BEIJING (Reuters) - The International Boxing Association (AIBA) unveiled on Thursday plans to launch a professional league which the ruling body hopes the dominant Cuban boxers would join.

AIBA, whose traditional ground is amateur boxing and whose showcase event is the Olympics, is hoping the World League of Boxing (WLB) will start in 2010.

The WLB will be an annual, franchised-based professional league with cities, venues or companies applying to "own" a franchise and enter their team of boxers, AIBA said in a statement.

"AIBA is not just about amateur boxing, it's about boxing as a whole," AIBA president Wu Ching-Kuo told reporters to explain the WLB project, which will feature both team and individual competitions.

The ruling body is working on the project in partnership with sports marketing company IMG.

"AIBA will, with support from its national federations, help facilitate the participation of the world's best boxers in the League, and IMG will source and negotiate the franchises, and sell the commercial rights (media, sponsorship, licensing) around the world in consultation with AIBA," the statement read.

AIBA would want the boxers competing in the WLB to be allowed to also take part in the Olympics, currently open only to strictly amateur boxers, the statement added.

The exact format and rules of the WLB still have to be finalised, Wu said when presenting the project at an AIBA dinner in Beijing.
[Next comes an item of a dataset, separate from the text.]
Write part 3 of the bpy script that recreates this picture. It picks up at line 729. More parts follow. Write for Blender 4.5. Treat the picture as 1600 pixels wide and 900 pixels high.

"The World League of Boxing will revolutionise the sport of boxing like never before, providing a universal form of entertainment which will capture the imagination of boxing fans around the world," Wu said.

The AIBA president said he hoped Cuba, the powerhouse of amateur boxing whose fighters are banned from turning professional and told to concentrate on serving the Communist regime, could be convinced to join the WLB.

"I hope Cuba will take part," Wu said. "I will talk to Cuba's leaders and I believe their boxers could participate."